こうすれば子どもはしっかり育つ「良い子の育てかた」 54
午後になって 「やっぱり雨が降りだした」 日のこと。道で会った顔見知りのお母さんが 「朝子どもに、きょうはかさを持って行くように言ったのに持って行かなかったものですから……。子どもがかさを持ってきてくれるように電話をかけてきたんです」 と言い残して、わが子のかさを手に雨のなかを急ぎ足で学校へ……。その母親のうしろ姿を見送りながら、ふと、考えたことがありました。
それは、こんな時、学校へとんで行ってやるのが果して最善の策だろうか、ということです。雨は、道端に落ちた枯葉を強くたたくほどひどいものではありません。
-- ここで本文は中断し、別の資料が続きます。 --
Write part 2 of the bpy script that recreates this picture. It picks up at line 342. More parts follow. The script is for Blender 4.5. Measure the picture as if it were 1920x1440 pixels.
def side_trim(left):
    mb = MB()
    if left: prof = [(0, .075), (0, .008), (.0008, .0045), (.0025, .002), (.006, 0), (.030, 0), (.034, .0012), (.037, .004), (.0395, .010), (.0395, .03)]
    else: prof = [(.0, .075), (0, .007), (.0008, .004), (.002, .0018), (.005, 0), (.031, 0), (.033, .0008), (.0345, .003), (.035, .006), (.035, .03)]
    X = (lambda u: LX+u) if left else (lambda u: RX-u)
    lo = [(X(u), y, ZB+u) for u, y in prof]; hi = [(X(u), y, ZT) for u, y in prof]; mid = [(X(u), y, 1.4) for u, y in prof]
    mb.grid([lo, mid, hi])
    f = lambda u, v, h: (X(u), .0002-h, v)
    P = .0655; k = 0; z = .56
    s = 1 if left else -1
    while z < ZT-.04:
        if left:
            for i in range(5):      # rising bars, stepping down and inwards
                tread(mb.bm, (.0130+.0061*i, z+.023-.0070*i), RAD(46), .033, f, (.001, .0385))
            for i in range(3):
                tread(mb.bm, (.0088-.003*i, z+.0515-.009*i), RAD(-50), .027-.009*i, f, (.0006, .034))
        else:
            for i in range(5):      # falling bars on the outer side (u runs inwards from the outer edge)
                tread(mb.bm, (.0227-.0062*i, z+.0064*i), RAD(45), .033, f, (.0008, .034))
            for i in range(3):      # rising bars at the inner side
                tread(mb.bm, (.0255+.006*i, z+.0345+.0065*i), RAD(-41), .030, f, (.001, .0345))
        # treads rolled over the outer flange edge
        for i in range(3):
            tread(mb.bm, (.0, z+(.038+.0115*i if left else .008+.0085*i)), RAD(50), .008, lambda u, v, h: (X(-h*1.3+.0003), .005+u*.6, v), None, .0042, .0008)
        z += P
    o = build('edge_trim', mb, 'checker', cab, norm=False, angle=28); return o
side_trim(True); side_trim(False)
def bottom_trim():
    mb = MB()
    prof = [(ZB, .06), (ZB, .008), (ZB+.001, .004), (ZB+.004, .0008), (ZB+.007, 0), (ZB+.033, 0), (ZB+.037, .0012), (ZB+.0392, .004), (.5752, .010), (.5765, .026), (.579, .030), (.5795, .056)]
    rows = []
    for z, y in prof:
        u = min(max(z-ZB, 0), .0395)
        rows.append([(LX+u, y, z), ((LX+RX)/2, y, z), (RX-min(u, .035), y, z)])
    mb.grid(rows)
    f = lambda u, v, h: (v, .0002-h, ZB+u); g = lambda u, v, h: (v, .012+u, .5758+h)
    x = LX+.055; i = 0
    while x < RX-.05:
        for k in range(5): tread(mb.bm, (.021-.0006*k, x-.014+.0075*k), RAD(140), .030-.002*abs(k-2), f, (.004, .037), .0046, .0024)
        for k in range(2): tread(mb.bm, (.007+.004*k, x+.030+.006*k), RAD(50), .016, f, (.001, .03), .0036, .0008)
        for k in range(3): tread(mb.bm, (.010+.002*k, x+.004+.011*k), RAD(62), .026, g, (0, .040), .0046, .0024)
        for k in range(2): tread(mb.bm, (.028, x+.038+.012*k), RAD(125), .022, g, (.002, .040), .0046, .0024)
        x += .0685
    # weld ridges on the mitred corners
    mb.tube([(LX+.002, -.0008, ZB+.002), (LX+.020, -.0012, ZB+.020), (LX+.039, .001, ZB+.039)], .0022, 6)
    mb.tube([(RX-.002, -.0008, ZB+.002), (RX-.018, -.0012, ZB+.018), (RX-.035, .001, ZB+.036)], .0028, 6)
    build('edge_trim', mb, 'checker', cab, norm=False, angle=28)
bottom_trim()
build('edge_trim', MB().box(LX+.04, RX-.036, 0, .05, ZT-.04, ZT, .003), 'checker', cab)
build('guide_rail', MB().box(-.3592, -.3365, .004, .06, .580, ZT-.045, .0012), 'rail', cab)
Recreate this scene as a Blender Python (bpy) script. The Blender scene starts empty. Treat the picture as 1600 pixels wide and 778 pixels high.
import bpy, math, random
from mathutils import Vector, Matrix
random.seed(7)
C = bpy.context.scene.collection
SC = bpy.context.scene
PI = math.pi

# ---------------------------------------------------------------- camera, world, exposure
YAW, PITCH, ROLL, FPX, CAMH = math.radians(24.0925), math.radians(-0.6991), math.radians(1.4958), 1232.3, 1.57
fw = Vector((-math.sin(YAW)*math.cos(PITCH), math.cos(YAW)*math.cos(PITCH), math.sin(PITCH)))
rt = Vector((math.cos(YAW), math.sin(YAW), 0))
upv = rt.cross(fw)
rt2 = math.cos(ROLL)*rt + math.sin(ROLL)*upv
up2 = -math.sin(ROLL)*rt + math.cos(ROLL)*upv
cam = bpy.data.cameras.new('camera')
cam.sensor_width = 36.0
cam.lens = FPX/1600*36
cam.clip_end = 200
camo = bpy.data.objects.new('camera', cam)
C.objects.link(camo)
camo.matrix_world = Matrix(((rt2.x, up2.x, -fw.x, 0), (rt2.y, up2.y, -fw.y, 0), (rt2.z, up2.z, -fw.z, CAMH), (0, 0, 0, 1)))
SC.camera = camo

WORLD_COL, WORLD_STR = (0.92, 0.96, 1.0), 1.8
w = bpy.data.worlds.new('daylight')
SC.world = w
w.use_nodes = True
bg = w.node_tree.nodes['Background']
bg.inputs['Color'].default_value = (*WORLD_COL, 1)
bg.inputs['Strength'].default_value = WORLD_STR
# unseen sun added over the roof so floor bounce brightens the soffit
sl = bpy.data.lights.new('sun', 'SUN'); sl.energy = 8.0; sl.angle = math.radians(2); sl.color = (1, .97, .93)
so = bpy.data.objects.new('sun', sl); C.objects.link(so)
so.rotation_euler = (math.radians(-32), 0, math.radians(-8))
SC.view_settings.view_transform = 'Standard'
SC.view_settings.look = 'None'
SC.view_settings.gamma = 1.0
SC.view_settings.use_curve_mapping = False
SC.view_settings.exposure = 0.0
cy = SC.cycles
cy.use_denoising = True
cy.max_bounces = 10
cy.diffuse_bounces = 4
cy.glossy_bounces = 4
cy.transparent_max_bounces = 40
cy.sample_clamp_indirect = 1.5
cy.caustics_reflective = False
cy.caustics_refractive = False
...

それに、学校から家までは子どもの足でかければ10分ほどの距離です。
「うちの子だけ雨にぬれたらかわいそう」 という気持はわかります。しかし、ときには 「かさを持ってるお友だちに入れてもらいなさい」 「かけて帰っておいで」 くらいの突き放した導き方が必要なのではないでしょうか。
「言うことを聞かないでかさを持っていかなかったバチよ」 などというのではなく、子ども自身でものごとを解決していくチャンスを与えるのです。子どもの要求に母親が応えることはかんたんです。しかし、度が過ぎると、知らず知らずのうちに、わが子を依頼心の強い甘えん坊にしてしまいます。
しつけには、時には、母親が出したい手を引っこめることも、出したい口を閉じることも大切なのではないでしょうか。「わが子がかわいそう」 と思うことだけが親の愛情ではないことを、わきまえておきたいものです。